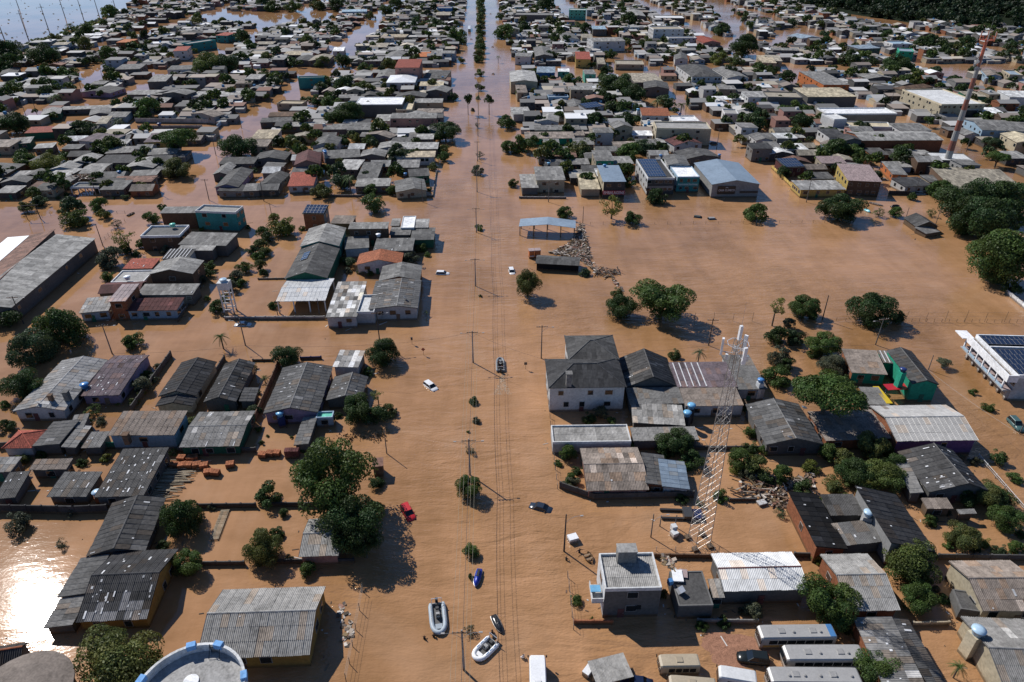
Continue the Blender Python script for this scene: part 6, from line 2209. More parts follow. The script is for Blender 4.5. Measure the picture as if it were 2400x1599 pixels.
# ---------------------------------------------------------------- people
def person(p, z, rz, pose, shirt, trousers, label, hgt=1.72, hair=(.015, .012, .01)):
    s = hgt / 1.72
    J = {'pel': (0, 0, .95), 'che': (0, 0, 1.25), 'nek': (0, 0, 1.45), 'hed': (.02, 0, 1.56), 'top': (.02, 0, 1.68)}
    if pose == 'sit':
        J.update({k: (v[0], v[1], v[2] - .5) for k, v in J.items()})
        lg = {'hip': (0, .1, .42), 'kne': (.42, .13, .45), 'ank': (.45, .13, .05)}
        ar_ = {'sh': (0, .19, .88), 'el': (.12, .26, .64), 'wr': (.36, .18, .62), 'ha': (.44, .15, .62)}
    elif pose == 'arms':
        lg = {'hip': (0, .1, .9), 'kne': (.06, .12, .48), 'ank': (0, .13, .05)}
        ar_ = {'sh': (0, .19, 1.38), 'el': (.08, .45, 1.3), 'wr': (.16, .7, 1.32), 'ha': (.18, .8, 1.33)}
    else:
        lg = {'hip': (0, .1, .9), 'kne': (.1, .11, .48), 'ank': (.02, .12, .05)}
        ar_ = {'sh': (0, .19, 1.38), 'el': (.06, .27, 1.12), 'wr': (.26, .24, 1.0), 'ha': (.35, .22, 1.02)}
    V, Ed, Rd = [], [], []

    def add_(v, r_, par):
        V.append(tuple(x * s for x in v)); Rd.append(r_ * s)
        if par is not None:
            Ed.append((par, len(V) - 1))
        return len(V) - 1
    pel = add_(J['pel'], .15, None)
    che = add_(J['che'], .17, pel)
    nek = add_(J['nek'], .065, che)
    hed = add_(J['hed'], .1, nek)
    add_(J['top'], .085, hed)
    for sg in (-1, 1):
        pr = pel
        for kk, r_ in (('hip', .11), ('kne', .075), ('ank', .05)):
            pr = add_((lg[kk][0], lg[kk][1] * sg, lg[kk][2]), r_, pr)
        add_((lg['ank'][0] + .16, lg['ank'][1] * sg, lg['ank'][2] - .02), .04, pr)
        pr = che
        for kk, r_ in (('sh', .075), ('el', .05), ('wr', .036), ('ha', .035)):
            pr = add_((ar_[kk][0], ar_[kk][1] * sg, ar_[kk][2]), r_, pr)
        hx, hy, hz_ = ar_['ha'][0], ar_['ha'][1] * sg, ar_['ha'][2]
        for f_ in range(5):                             # fingers
            dy = (f_ - 2) * .02
            add_((hx + (.085 if f_ != 0 else .05), hy + dy * (1.6 if f_ == 0 else 1), hz_ + (.01 if f_ else -.03)), .009, pr)
    me = bpy.data.meshes.new("body")
    me.from_pydata(V, Ed, [])
    ob = bpy.data.objects.new("body_tmp", me)
    COL.objects.link(ob)
    md = ob.modifiers.new("Skin", 'SKIN')
    for i, sv in enumerate(me.skin_vertices[0].data):
        sv.radius = (Rd[i], Rd[i]); sv.use_root = (i == 0)
    ob.modifiers.new("Sub", 'SUBSURF').levels = 1
    dg = bpy.context.evaluated_depsgraph_get()
    me2 = bpy.data.meshes.new_from_object(ob.evaluated_get(dg))
    COL.objects.unlink(ob)
    bpy.data.objects.remove(ob)
    me2.materials.clear(); me2.materials.append(MATS["vertex_tint"])
    ca = me2.color_attributes.new("Col", 'FLOAT_COLOR', 'POINT')
    hb = J['nek'][2] * s; tb = (J['pel'][2] - .02) * s
    for i, v in enumerate(me2.vertices):
        c_ = (.3, .17, .11)
        if v.co.z > hb + .12 * s or (v.co.z > hb + .04 * s and v.co.x < 0):
            c_ = hair
        elif v.co.z < hb and abs(v.co.y) < .62 * s and not (v.co.x > .3 * s and v.co.z > .55 * s and pose != 'arms'):
            c_ = CN.get(shirt, shirt) if v.co.z > tb else CN.get(trousers, trousers)
        ca.data[i].color = (c_[0], c_[1], c_[2], 1)
    me2.polygons.foreach_set("use_smooth", [True] * len(me2.polygons))
    o = add("person", me2)
    o.location = (p.x, p.y, z); o.rotation_euler = (0, 0, rz)
    return tag(o, label, "person", "people in the flood")


person(q('C', 495, 612, 0), -.75, -1.2, 'arms', (.012, .015, .03), 'black', 'person in dark clothes with arms spread wading by the avenue fence')
person(q('C', 400, 670, 0), -.85, 1.0, 'stand', (.03, .05, .05), 'black', 'person in grey-green clothes wading beside the fence posts')
person(q('C', 82, 1390, 0), -.8, 2.2, 'stand', 'snow', 'dark', 'person in a white shirt wading beside the lone white bus')
person(q('B', 1240, 1250, 0), -.95, .8, 'stand', 'black', 'black', 'person in black wading behind the grey inflatable, farther from it')
person(q('B', 1310, 1235, 0), -.95, 1.4, 'stand', 'black', 'black', 'person in black holding the bow of the grey inflatable')
person(q('B', 1740, 1205, 0), -.95, 2.6, 'stand', 'black', 'black', 'person in black wading between jet ski and white inflatable')


# ---------------------------------------------------------------- boats
def boat_points(L_, W_):
    pts = []
    hl, hw_ = L_ / 2, W_ / 2
    for i in range(7):
        pts.append((-hl + (L_ * .62) * i / 6, -hw_, 0))
    for i in range(1, 8):
        t_ = math.pi * i / 8 - math.pi / 2
        pts.append((hl * .24 + hl * .76 * math.cos(t_) ** .8, hw_ * math.sin(t_), .12 * math.cos(t_)))
    for i in range(7):
        pts.append((-hl + (L_ * .62) * (6 - i) / 6, hw_, 0))
    return [Vector(p) for p in pts]


def inflatable(stern, bow, W_, c, label, accent='navy', riders=0, seats=3):
    d = bow - stern
    L_ = d.length
    mid = (stern + bow) / 2
    T = thing("inflatable_boat", (mid.x, mid.y, 0), math.atan2(d.y, d.x), label, "boat", "rescue boats")
    pts = boat_points(L_, W_ * .78)
    g = MB()
    rt = W_ * .14
    n = 10
    secs = []
    for i, p in enumerate(pts):
        tg = (pts[min(i + 1, len(pts) - 1)] - pts[max(i - 1, 0)]).normalized()
        sd = tg.cross(Vector((0, 0, 1))).normalized()
        rr_ = rt * (.55 if i in (0, len(pts) - 1) else 1)
        secs.append([p + Vector((0, 0, .28)) + sd * rr_ * math.cos(2 * math.pi * k / n) + Vector((0, 0, 1)) * rr_ * math.sin(2 * math.pi * k / n) for k in range(n)])
    MB().loft(secs).build("tube", "rubber", T, col(c), True)
    fl = [p * 1.0 for p in pts]
    f = MB()
    cen = Vector((0, 0, .16))
    for a, b_ in zip(fl, fl[1:] + fl[:1]):
        f.face([Vector((a.x, a.y, .16)), Vector((b_.x, b_.y, .16)), cen])
    f.build("floor", "rubber", T, col('dk2'))
    for sg in (-1, 1):
        for k in range(3):
            block("rubbing_strip", "rubber", T, (-L_ * .3 + k * L_ * .2, sg * W_ * .39, .28 + rt), (L_ * .15, .1, .03), col(accent))
    block("console", "paint", T, (-L_ * .04, 0, .55), (.6, .55, .8), col('pale'))
    block("windshield", "glass", T, (.3 - L_ * .04, 0, 1.0), (.05, .5, .3), None, 0, 0, -.4)
    for k in range(seats):
        block("seat", "rubber", T, (-L_ * .16 - k * .75, 0, .42), (.5, .45, .5), col('dark'))
    en = block("outboard_motor", "black_plastic", T, (-L_ / 2 - .15, 0, .75), (.5, .42, .7))
    block("transom", "rubber", T, (-L_ / 2 + .25, 0, .4), (.1, W_ * .55, .5), col('pale'))
    MB().path([Vector((-L_ / 2 + .3, -W_ * .3, .4)), Vector((-L_ / 2 + .1, -W_ * .3, 1.5)), Vector((-L_ / 2 + .1, W_ * .3, 1.5)), Vector((-L_ / 2 + .3, W_ * .3, .4))], .04, 5).build("radar_arch", "steel", T, col('snow'))
    ob = block("bow_deck", "rubber", T, (L_ * .3, 0, .4), (L_ * .16, W_ * .4, .08), col(c, .9))
    for k in range(riders):
        lp = Vector((-L_ * .3 + (k // 2) * .95, (.36 if k % 2 else -.36), 0))
        wp = Matrix.Rotation(math.atan2(d.y, d.x), 3, 'Z') @ lp + mid
        person(wp, .2, math.atan2(d.y, d.x), 'sit', R.choice([(.02, .02, .025), (.03, .04, .02), (.2, .06, .03), (.03, .03, .06)]), 'dark', f"seated person in the speeding grey boat, {ordinal(k + 1)} from its stern")
    return T


r = qq('1330,985 1352,1205', 'B', .3); inflatable(r[0], r[1], 2.5, (.35, .4, .44), 'large grey inflatable boat with black seats moored in the avenue', 'pale', 0, 3)
r = qq('1752,1258 1615,1392', 'B', .3); inflatable(r[0], r[1], 2.3, 'snow', 'white inflatable boat with blue stripes at the nearest median pole', 'blue', 0, 2)
r = qq('1800,535 1795,440', 'F', .3); inflatable(r[0], r[1], 2.1, (.22, .23, .24), 'grey inflatable boat full of people leaving a wake up the avenue', 'dark', 6, 1)


def jetski(stern, bow, c, label, accent='snow'):
    d = bow - stern
    L_ = d.length
    mid = (stern + bow) / 2
    T = thing("jet_ski", (mid.x, mid.y, 0), math.atan2(d.y, d.x), label, "jet ski", "jet skis")
    st = [(-.5, .42, .42), (-.3, .5, .5), (0, .52, .55), (.25, .44, .6), (.42, .24, .55), (.5, .05, .48)]
    secs = [[(x * L_, -w_, -.1), (x * L_, w_, -.1), (x * L_, w_ * 1.08, .22), (x * L_, w_ * .8, z), (x * L_, -w_ * .8, z), (x * L_, -w_ * 1.08, .22)] for x, w_, z in st]
    MB().loft(secs).build("hull", "car_paint", T, col(c), True)
    s2 = [(-.38, .2, .72), (-.05, .22, .8), (.12, .26, .85), (.3, .3, .74), (.42, .16, .6)]
    secs = [[(x * L_, -w_, .4), (x * L_, w_, .4), (x * L_, w_ * .7, z), (x * L_, -w_ * .7, z)] for x, w_, z in s2]
    MB().loft(secs).build("deck", "paint", T, col(c, 1.3), True)
    block("seat", "rubber", T, (-.15 * L_, 0, .82), (.4 * L_, .34, .18), col('black'))
    MB().bar((.08 * L_, -.38, 1.02), (.08 * L_, .38, 1.02), .035, 5).build("handlebar", "black_plastic", T)
    MB().path([Vector((x * L_, w_ * 1.1, .26)) for x, w_, z in st] + [Vector((x * L_, -w_ * 1.1, .26)) for x, w_, z in st[::-1]], .05, 5).build("bumper", "paint", T, col(accent))
    return T


r = qq('1648,735 1615,862', 'B', .3); jetski(r[0], r[1], (.02, .04, .3), 'blue jet ski with white trim tied beside the median weeds')
r = qq('1748,1075 1808,1200', 'B', .3); jetski(r[0], r[1], (.02, .022, .025), 'black and white jet ski beside the white inflatable')
r = qq('1005,468 1075,462', 'L', .3); jetski(r[0], r[1], (.02, .022, .025), 'black jet ski near the small trees by the hut', 'pale')
r = qq('790,490 835,515', 'L', .3); jetski(r[0], r[1], (.2, .55, .6), 'turquoise jet ski near the wide dark tree')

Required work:
Please reproduce the listing exactly from its opening line through the line that contains "V, Ed, Rd = [], [], []", both included, with all pictures omitted.

Written reply:
Continue the Blender Python script for this scene: part 6, from line 2209. More parts follow. The script is for Blender 4.5. Measure the picture as if it were 2400x1599 pixels.
# ---------------------------------------------------------------- people
def person(p, z, rz, pose, shirt, trousers, label, hgt=1.72, hair=(.015, .012, .01)):
    s = hgt / 1.72
    J = {'pel': (0, 0, .95), 'che': (0, 0, 1.25), 'nek': (0, 0, 1.45), 'hed': (.02, 0, 1.56), 'top': (.02, 0, 1.68)}
    if pose == 'sit':
        J.update({k: (v[0], v[1], v[2] - .5) for k, v in J.items()})
        lg = {'hip': (0, .1, .42), 'kne': (.42, .13, .45), 'ank': (.45, .13, .05)}
        ar_ = {'sh': (0, .19, .88), 'el': (.12, .26, .64), 'wr': (.36, .18, .62), 'ha': (.44, .15, .62)}
    elif pose == 'arms':
        lg = {'hip': (0, .1, .9), 'kne': (.06, .12, .48), 'ank': (0, .13, .05)}
        ar_ = {'sh': (0, .19, 1.38), 'el': (.08, .45, 1.3), 'wr': (.16, .7, 1.32), 'ha': (.18, .8, 1.33)}
    else:
        lg = {'hip': (0, .1, .9), 'kne': (.1, .11, .48), 'ank': (.02, .12, .05)}
        ar_ = {'sh': (0, .19, 1.38), 'el': (.06, .27, 1.12), 'wr': (.26, .24, 1.0), 'ha': (.35, .22, 1.02)}
    V, Ed, Rd = [], [], []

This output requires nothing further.